Wireless power connector system, according to claim 11 or 12, wherein, at the first and second mating end, the cross-sections of the magnetic core(s) of the at least one wireless power connector correspond to the cross-sections of the magnetic cores of the second and third connector at their respective facing ends, or
at the first and second mating end, the cross-sections of the magnetic core(s) of the at least one wireless power connector correspond to the cross-sections of the magnetic cores of the second connector and of the terminating element at their respective facing ends.

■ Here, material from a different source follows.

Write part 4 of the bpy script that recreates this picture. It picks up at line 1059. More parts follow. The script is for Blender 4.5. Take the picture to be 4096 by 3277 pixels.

Wireless power connector system, according to one of claims 11 to 13, wherein the magnetic core(s) of the at least one wireless power connector abuts the respective magnetic cores of the second and third connector or of the second connector and the terminating element at the first and second mating end, when the second and third connector or the second connector and the terminating element are respectively connected to the first and the second mating end of the at least one wireless power connector.